At first that might sound very odd. After all, didn’t Peter say that the Law was an intolerable burden? Doesn’t Paul describe the new covenant, with Spirit-enabled obedience, as a freedom? Yes, indeed. But it’s a freedom of mobility, not of authority. I move freely under Christ; it’s not that I am now free to make the law for myself. There are enablements and privileges in the new covenant that were unheard of in the old. But with those greater privileges and greater enablements come greater responsibilities, and greater accountability.
That’s why it’s amusing to me when I hear people say, “Well that was old covenant, we’re free now under the new,” as if the old covenant was strict, and the new covenant is just do-as-you-please living. The book of Hebrews says literally the opposite. It says, yes, it is better, yes, the fear need no longer be there, yes, we need no longer depend on physical types and shadows, yes, this is now permanent, better, eternal. But, it also says, this new covenant is now a clearer and more direct voice of God. It has been more thoroughly attested than the old. It is God’s personal, complete, direct form of revelation with man. That means if you live in the era of the new covenant, you will face a stricter judgement. To whom much is given, much will be required. Prophets longed to see the things you already know from childhood. You have providentially been born in the time when there is perhaps the highest potential exposure to the Word of God than any other time, through the Internet, multimedia, books, e-books. Of all peoples, except perhaps the next generation, if the Lord tarries, we are the ones with least excuse for rejecting the Son of God.

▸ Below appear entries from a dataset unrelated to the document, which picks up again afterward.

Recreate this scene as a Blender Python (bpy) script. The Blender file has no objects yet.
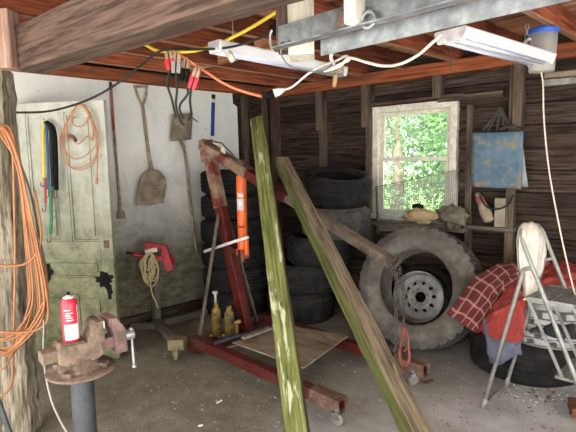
import bpy, bmesh, math, random
from mathutils import Vector, Matrix, noise
random.seed(7)
R_ = math.radians
sc = bpy.context.scene
COL = sc.collection
V = Vector
# ------------------------------------------------------------------ camera
F, H = 482.0, 1.56
PITCH = math.atan(56 / F)
YAW = math.atan(490.0 / math.hypot(F, 56))
ROLL = 0.02
fw = V((-math.sin(YAW) * math.cos(PITCH), math.cos(YAW) * math.cos(PITCH), -math.sin(PITCH)))
rt0 = V((math.cos(YAW), math.sin(YAW), 0))
up0 = rt0.cross(fw)
RT = math.cos(ROLL) * rt0 - math.sin(ROLL) * up0
UP = math.sin(ROLL) * rt0 + math.cos(ROLL) * up0
O = V((0, 0, H))
cam_data = bpy.data.cameras.new('camera')
cam = bpy.data.objects.new('camera', cam_data)
COL.objects.link(cam)
m = Matrix((RT, UP, -fw)).transposed().to_4x4()
m.translation = O
cam.matrix_world = m
cam_data.sensor_width = 36
cam_data.lens = F / 576 * 36
cam_data.clip_start = .02
sc.camera = cam

def ray(px, py):
    return fw + (px - 288) / F * RT - (py - 216) / F * UP
def hit(px, py, p0, n):
    d = ray(px, py)
    return O + d * ((p0 - O).dot(n) / d.dot(n))
def PX(px, py, x): return hit(px, py, V((x, 0, 0)), V((1, 0, 0)))
def PY(px, py, y): return hit(px, py, V((0, y, 0)), V((0, 1, 0)))
def PZ(px, py, z=0.0): return hit(px, py, V((0, 0, z)), V((0, 0, 1)))
FH = V((-math.sin(YAW), math.cos(YAW), 0))
def PD(px, py, d):
    r = ray(px, py)
    return O + r * (d / r.dot(FH))
LX = -4.277
WA = R_(4)
WO = V((LX, 3.93, 0)); WU = V((math.cos(WA), math.sin(WA), 0)); WN = V((math.sin(WA), -math.cos(WA), 0))
def PL(px, py, off=0.0): return PX(px, py, LX + off)
def PB(px, py, off=0.0): return hit(px, py, WO + WN * off, WN)
def BW(u, z, off=0.0): return WO + WU * u + WN * off + V((0, 0, z))
def BU(px, py):
    p = PB(px, py)
    return (p - WO).dot(WU), p.z

# ------------------------------------------------------------------ materials
def nt(name):
    mt = bpy.data.materials.new(name)
    mt.use_nodes = True
    t = mt.node_tree
    return mt, t, t.nodes['Principled BSDF']
def ramp(t, stops):
    r = t.nodes.new('ShaderNodeValToRGB')
    e = r.color_ramp.elements
    while len(e) < len(stops): e.new(.5)
    for i, (p, c) in enumerate(stops):
        e[i].position = p; e[i].color = (*c, 1) if len(c) == 3 else c
    return r
def coords(t, scale, rot=(0, 0, 0), kind='Object'):
    tc = t.nodes.new('ShaderNodeTexCoord'); mp = t.nodes.new('ShaderNodeMapping')
    mp.inputs['Scale'].default_value = scale; mp.inputs['Rotation'].default_value = rot
    t.links.new(tc.outputs[kind], mp.inputs[0])
    return mp
def ntex(t, mp, scale, detail=6, rough=.6, dist=0.0):
    n = t.nodes.new('ShaderNodeTexNoise')
    n.inputs['Scale'].default_value = scale; n.inputs['Detail'].default_value = detail
    n.inputs['Roughness'].default_value = rough; n.inputs['Distortion'].default_value = dist
    t.links.new(mp.outputs[0], n.inputs['Vector'])
    return n
def mixc(t, fac, a, b, mode='MIX'):
    x = t.nodes.new('ShaderNodeMix'); x.data_type = 'RGBA'; x.blend_type = mode
    for s, v in ((x.inputs[0], fac), (x.inputs[6], a), (x.inputs[7], b)):
        if hasattr(v, 'links'): t.links.new(v, s)
        elif isinstance(v, (int, float)): s.default_value = v
        else: s.default_value = (*v, 1)
    return x.outputs[2]
def bump(t, b, src, strength=.3, dist=.01):
    n = t.nodes.new('ShaderNodeBump')
    n.inputs['Strength'].default_value = strength; n.inputs['Distance'].default_value = dist
    t.links.new(src, n.inputs['Height']); t.links.new(n.outputs[0], b.inputs['Normal'])
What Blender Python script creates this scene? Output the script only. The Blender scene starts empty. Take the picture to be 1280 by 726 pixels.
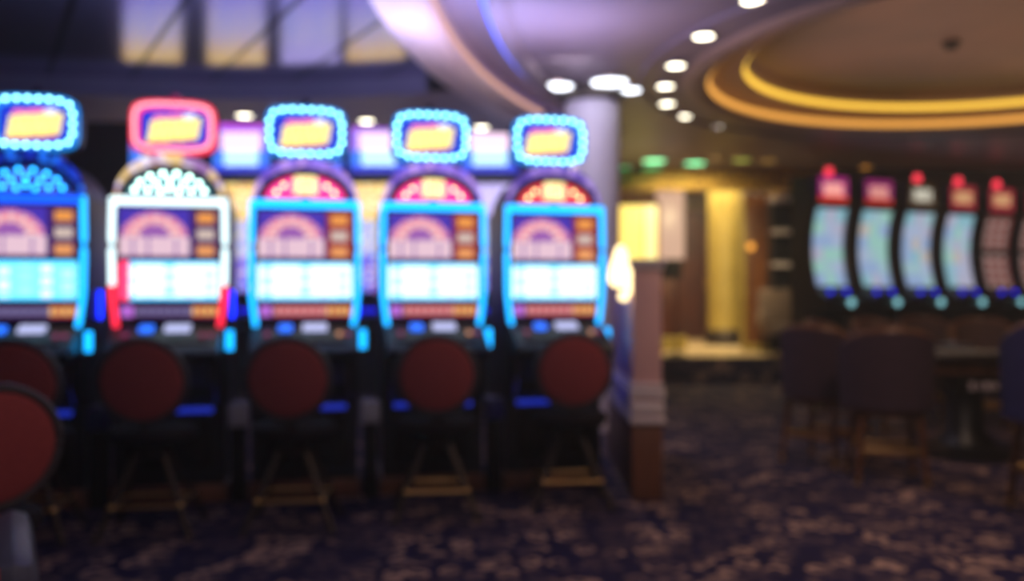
import bpy, bmesh, math, random
from mathutils import Vector, Matrix
random.seed(7)
PI = math.pi
C = bpy.context.scene.collection
F, CX, HY, CAMZ = 1108.0, 640.0, 370.0, 1.15

def gp(px, py, z):
    Y = (z - CAMZ) * F / (HY - py)
    return ((px - CX) * Y / F, Y, z)
def dp(px, py, Y):
    return ((px - CX) * Y / F, Y, CAMZ + (HY - py) * Y / F)
def s(r, g, b):
    f = lambda c: ((c / 255.0) / 12.92 if c <= 10 else (((c / 255.0) + 0.055) / 1.055) ** 2.4)
    return (f(r), f(g), f(b))

# ------------------------------------------------------------ materials
MATS = {}
def principled(name, col, rough=0.5, metal=0.0, emit=None, strength=0.0, spec=0.5, coat=0.0):
    m = bpy.data.materials.new(name); m.use_nodes = True
    b = m.node_tree.nodes['Principled BSDF']
    b.inputs['Base Color'].default_value = (*col, 1)
    b.inputs['Roughness'].default_value = rough
    b.inputs['Metallic'].default_value = metal
    b.inputs['Specular IOR Level'].default_value = spec
    b.inputs['Coat Weight'].default_value = coat
    if emit:
        b.inputs['Emission Color'].default_value = (*emit, 1)
        b.inputs['Emission Strength'].default_value = strength
    MATS[name] = m
    return m
def glow(name, col, strength):
    return principled(name, (0.02, 0.02, 0.02), 0.3, 0, col, strength)
def screen_mat(name, strength):
    m = principled(name, (0.01, 0.01, 0.012), 0.25, 0, (1, 1, 1), strength)
    nt = m.node_tree
    a = nt.nodes.new('ShaderNodeAttribute'); a.attribute_name = 'Col'
    nt.links.new(a.outputs['Color'], nt.nodes['Principled BSDF'].inputs['Emission Color'])
    return m
def noisy(name, c1, c2, scale, rough=0.7, detail=3, metal=0.0, bump=0.0, stretch=None, spec=0.4):
    m = principled(name, c1, rough, metal, spec=spec)
    nt = m.node_tree; b = nt.nodes['Principled BSDF']
    tc = nt.nodes.new('ShaderNodeTexCoord'); n = nt.nodes.new('ShaderNodeTexNoise')
    n.inputs['Scale'].default_value = scale; n.inputs['Detail'].default_value = detail
    src = tc.outputs['Object']
    if stretch:
        mp = nt.nodes.new('ShaderNodeMapping'); mp.inputs['Scale'].default_value = stretch
        nt.links.new(src, mp.inputs['Vector']); src = mp.outputs['Vector']
    nt.links.new(src, n.inputs['Vector'])
    r = nt.nodes.new('ShaderNodeValToRGB')
    r.color_ramp.elements[0].position = 0.35; r.color_ramp.elements[1].position = 0.65
    r.color_ramp.elements[0].color = (*c1, 1); r.color_ramp.elements[1].color = (*c2, 1)
    nt.links.new(n.outputs['Fac'], r.inputs['Fac']); nt.links.new(r.outputs['Color'], b.inputs['Base Color'])
    if bump:
        bp = nt.nodes.new('ShaderNodeBump'); bp.inputs['Strength'].default_value = bump
        nt.links.new(n.outputs['Fac'], bp.inputs['Height']); nt.links.new(bp.outputs['Normal'], b.inputs['Normal'])
    return m

def carpet_material():
    m = principled('carpet', s(30, 28, 48), 0.95, spec=0.1)
    nt = m.node_tree; b = nt.nodes['Principled BSDF']; N = nt.nodes.new; L = nt.links.new
    tc = N('ShaderNodeTexCoord')
    warp = N('ShaderNodeTexNoise'); warp.inputs['Scale'].default_value = 3.0
    L(tc.outputs['Object'], warp.inputs['Vector'])
    mix = N('ShaderNodeMixRGB'); mix.inputs['Fac'].default_value = 0.10
    L(tc.outputs['Object'], mix.inputs['Color1']); L(warp.outputs['Color'], mix.inputs['Color2'])
    v = N('ShaderNodeTexVoronoi'); v.inputs['Scale'].default_value = 9.5
    v.inputs['Randomness'].default_value = 0.75
    L(mix.outputs['Color'], v.inputs['Vector'])
    ring = N('ShaderNodeValToRGB'); cr = ring.color_ramp
    cr.elements[0].position = 0.20; cr.elements[0].color = (0, 0, 0, 1)
    cr.elements[1].position = 0.27; cr.elements[1].color = (1, 1, 1, 1)
    e = cr.elements.new(0.42); e.color = (1, 1, 1, 1)
    e = cr.elements.new(0.50); e.color = (0, 0, 0, 1)
    L(v.outputs['Distance'], ring.inputs['Fac'])
    n = N('ShaderNodeTexNoise'); n.inputs['Scale'].default_value = 3.3; n.inputs['Detail'].default_value = 5
    L(tc.outputs['Object'], n.inputs['Vector'])
    nr = N('ShaderNodeValToRGB'); nr.color_ramp.elements[0].position = 0.47; nr.color_ramp.elements[1].position = 0.60
    L(n.outputs['Fac'], nr.inputs['Fac'])
    mul = N('ShaderNodeMixRGB'); mul.blend_type = 'MULTIPLY'; mul.inputs['Fac'].default_value = 0.85
    L(ring.outputs['Color'], mul.inputs['Color1']); L(nr.outputs['Color'], mul.inputs['Color2'])
    n2 = N('ShaderNodeTexNoise'); n2.inputs['Scale'].default_value = 1.4
    L(tc.outputs['Object'], n2.inputs['Vector'])
    base = N('ShaderNodeMixRGB'); base.inputs['Color1'].default_value = (*s(20, 20, 62), 1); base.inputs['Color2'].default_value = (*s(44, 36, 58), 1)
    L(n2.outputs['Fac'], base.inputs['Fac'])
    fin = N('ShaderNodeMixRGB'); fin.inputs['Color2'].default_value = (*s(158, 128, 116), 1)
    L(mul.outputs['Color'], fin.inputs['Fac']); L(base.outputs['Color'], fin.inputs['Color1'])
    L(fin.outputs['Color'], b.inputs['Base Color'])
    return m

def mirror_material():
    m = principled('mirror_panel', s(150, 148, 165), 0.15, 0.88)
    nt = m.node_tree; b = nt.nodes['Principled BSDF']; N = nt.nodes.new; L = nt.links.new
    tc = N('ShaderNodeTexCoord'); sep = N('ShaderNodeSeparateXYZ'); L(tc.outputs['Object'], sep.inputs['Vector'])
    def math_(op, a, bv):
        k = N('ShaderNodeMath'); k.operation = op
        for i, q in enumerate((a, bv)):
            if hasattr(q, 'links'): L(q, k.inputs[i])
            else: k.inputs[i].default_value = q
        return k.outputs[0]
    p = math_('ADD', math_('MULTIPLY', sep.outputs['X'], 0.86), math_('MULTIPLY', sep.outputs['Y'], 0.52))
    fr = math_('FRACT', math_('DIVIDE', math_('ADD', p, 20 * 0.64 - 1.17 + 0.01), 0.64), 0)
    seam = math_('LESS_THAN', fr, 0.07)
    mx = N('ShaderNodeMixRGB'); mx.inputs['Color1'].default_value = (*s(185, 180, 205), 1); mx.inputs['Color2'].default_value = (*s(40, 38, 45), 1)
    L(seam, mx.inputs['Fac']); L(mx.outputs['Color'], b.inputs['Base Color'])
    return m

carpet = carpet_material()
mirror = mirror_material()
cream = noisy('cream_paint', s(228, 196, 172), s(234, 204, 180), 3, 0.5)
ceil_paint = noisy('ceiling_paint', s(146, 130, 136), s(154, 138, 142), 1.5, 0.42)
fascia_paint = noisy('fascia_paint', s(150, 145, 165), s(158, 150, 170), 2, 0.4)
dome_paint = noisy('dome_paint', s(120, 88, 72), s(138, 100, 82), 1.2, 0.5)
dome_trim = noisy('dome_trim', s(196, 164, 136), s(206, 172, 144), 1.2, 0.5)
soffit_paint = noisy('soffit_paint', s(176, 154, 152), s(184, 162, 158), 2, 0.6)
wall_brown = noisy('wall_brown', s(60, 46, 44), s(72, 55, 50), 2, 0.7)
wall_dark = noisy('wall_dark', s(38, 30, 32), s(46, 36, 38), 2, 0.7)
gold_wall = noisy('gold_wall', s(120, 80, 30), s(150, 100, 40), 4, 0.4, stretch=(3, 3, .3))
glitter = noisy('gold_mosaic', s(150, 110, 30), s(235, 190, 80), 14, 0.35, metal=0.3)
copper = noisy('copper_panel', s(120, 70, 30), s(95, 52, 24), 3, 0.4, stretch=(2, 2, .4))
red_wood = noisy('red_wood', s(88, 38, 26), s(60, 24, 18), 5, 0.5, stretch=(4, 4, .4))
plinth_wood = noisy('plinth_wood', s(120, 74, 54), s(92, 56, 42), 4, 0.5, stretch=(3, 3, .5))
marble = noisy('cream_marble', s(215, 190, 150), s(190, 160, 118), 1.6, 0.35)
gold_paint = noisy('gold_column', s(172, 150, 74), s(158, 136, 62), 3, 0.4)
lilac_paint = noisy('lilac_column', s(205, 195, 215), s(196, 186, 208), 3, 0.5)
pink_panel = noisy('pink_panel', s(218, 172, 170), s(210, 164, 164), 3, 0.5)
white_trim = principled('white_trim', s(215, 200, 205), 0.4)
black_gloss = principled('black_cabinet', s(16, 16, 22), 0.38)
black_matte = principled('black_matte', s(18, 17, 19), 0.85, spec=.15)
navy_gloss = principled('navy_gloss', s(20, 24, 90), 0.3)
chrome = principled('chrome', s(200, 195, 205), 0.18, 1.0)
dark_metal = principled('dark_metal', s(64, 54, 50), 0.45, 0.7)
brass = principled('brass', s(225, 180, 115), 0.38, 1.0)
red_fabric = noisy('red_fabric', s(138, 58, 62), s(150, 66, 68), 60, 0.85, bump=0.15, spec=0.2)
grey_leather = noisy('grey_leather', s(74, 74, 92), s(64, 64, 82), 30, 0.45, bump=0.05)
seat_black = principled('seat_vinyl', s(28, 22, 26), 0.9, spec=0.1)
rim_grey = principled('rim_grey', s(58, 50, 56), 0.55)
purple_fabric = noisy('purple_fabric', s(66, 48, 62), s(54, 40, 54), 40, 0.85, spec=0.2)
blue_fabric = noisy('blue_fabric', s(44, 42, 88), s(38, 36, 76), 40, 0.85, spec=0.2)
brown_fabric = noisy('brown_fabric', s(92, 70, 66), s(80, 60, 58), 40, 0.85, spec=0.2)
chair_wood = noisy('chair_wood', s(110, 66, 40), s(86, 50, 30), 8, 0.4, stretch=(3, 3, .4))
pale_wood = principled('pale_edge', s(165, 130, 118), 0.4)
felt = noisy('grey_felt', s(130, 135, 130), s(116, 124, 120), 30, 0.9, spec=0.2)
rail_pad = principled('rail_pad', s(48, 40, 40), 0.4)
pale_box = principled('pale_box', s(150, 155, 180), 0.5)
beige_fabric = noisy('beige_fabric', s(130, 108, 96), s(118, 98, 88), 30, 0.8)

scr_hi = screen_mat('reel_screen', 1.75)
scr_mid = screen_mat('art_screen', 1.15)
scr_crown = screen_mat('crown_screen', 1.3)
scr_sign = screen_mat('sign_screen', 1.5)
scr_low = screen_mat('strip_screen', 1.0)
scr_far = screen_mat('far_screen', 0.82)
scr_back = screen_mat('back_sign_screen', 1.5)
scr_bscreen = screen_mat('back_screen', 1.35)
cyan = glow('cyan_tube', s(20, 170, 255), 2.6)
cyan_pale = glow('cyan_pale_tube', s(120, 225, 255), 2.2)
white_tube = glow('white_tube', s(225, 250, 255), 2.0)
red_tube = glow('red_tube', s(255, 40, 70), 1.8)
blue_tube = glow('blue_tube', s(20, 90, 255), 1.8)
bulb_cyan = glow('bulb_cyan', s(150, 240, 255), 9)
frame_cyan = glow('frame_cyan', s(20, 150, 255), 1.0)
bulb_pink = glow('bulb_pink', s(255, 170, 190), 2.6)
frame_red = glow('frame_red', s(255, 45, 80), 1.4)
bulb_white = glow('bulb_white', s(210, 255, 240), 9.0)
bulb_blue = glow('bulb_blue', s(40, 170, 255), 7.0)
bulb_gold = glow('bulb_gold', s(255, 225, 150), 5.0)
peach_led = glow('peach_led', s(255, 190, 155), 0.85)
warm_led = glow('warm_led', s(255, 200, 70), 1.5)
amber_led = glow('amber_led', s(255, 178, 80), 1.1)
blue_led = glow('blue_led', s(70, 100, 255), 3.2)
lamp_white = glow('lamp_white', s(255, 245, 215), 9.0)
lamp_cool = glow('lamp_cool', s(240, 245, 255), 5.0)
lamp_green = glow('lamp_green', s(130, 255, 175), 3.0)
lamp_teal = glow('lamp_teal', s(30, 200, 120), 1.1)
lamp_olive = glow('lamp_olive', s(190, 210, 80), 0.9)
lamp_dimgold = glow('lamp_dimgold', s(200, 150, 60), 0.8)
beacon_red = glow('beacon_red', s(255, 60, 80), 1.8)
beacon_amber = glow('beacon_amber', s(255, 170, 60), 1.8)
btn_blue = glow('button_blue', s(30, 110, 255), 1.6)
btn_white = glow('button_white', s(200, 205, 255), 1.0)
btn_deepblue = glow('button_deep_blue', s(20, 30, 255), 1.5)
btn_teal = glow('button_teal', s(150, 220, 230), 1.2)
btn_amber = glow('button_amber', s(235, 160, 110), .8)
belly_glow = glow('belly_glow', s(40, 70, 255), .4)
side_blue = glow('side_blue', s(15, 40, 255), 5.0)
sconce_glow = glow('sconce_glow', s(255, 225, 165), 3.2)
box_yellow = screen_mat('yellow_lightbox', 1.7)
shade_pale = glow('pale_shade', s(255, 205, 175), 0.72)
dim_red = glow('dim_red_led', s(200, 50, 120), 0.35)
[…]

Are you drifting with respect to Christ? The warnings in Hebrews get increasingly more severe as the book goes on, because prolonged unbelief, or prolonged hardness to the chastening hand of God turns drifting from God’s Word into doubting God’s Word, from doubting into dullness, from dullness into despising, from despising into defying. Stop the drift.
Here’s how: pay earnest, close attention to Christ. Like Agassiz’s student. Pay attention till it hurts, till it inconveniences you, till you’re sure you have. And then keep paying attention.
Pay close attention to Christ in His Word. Unbeliever, examine His claims to be the Messiah. Rivet your focus again on Him. Unbeliever, knock and keep on knocking until you find.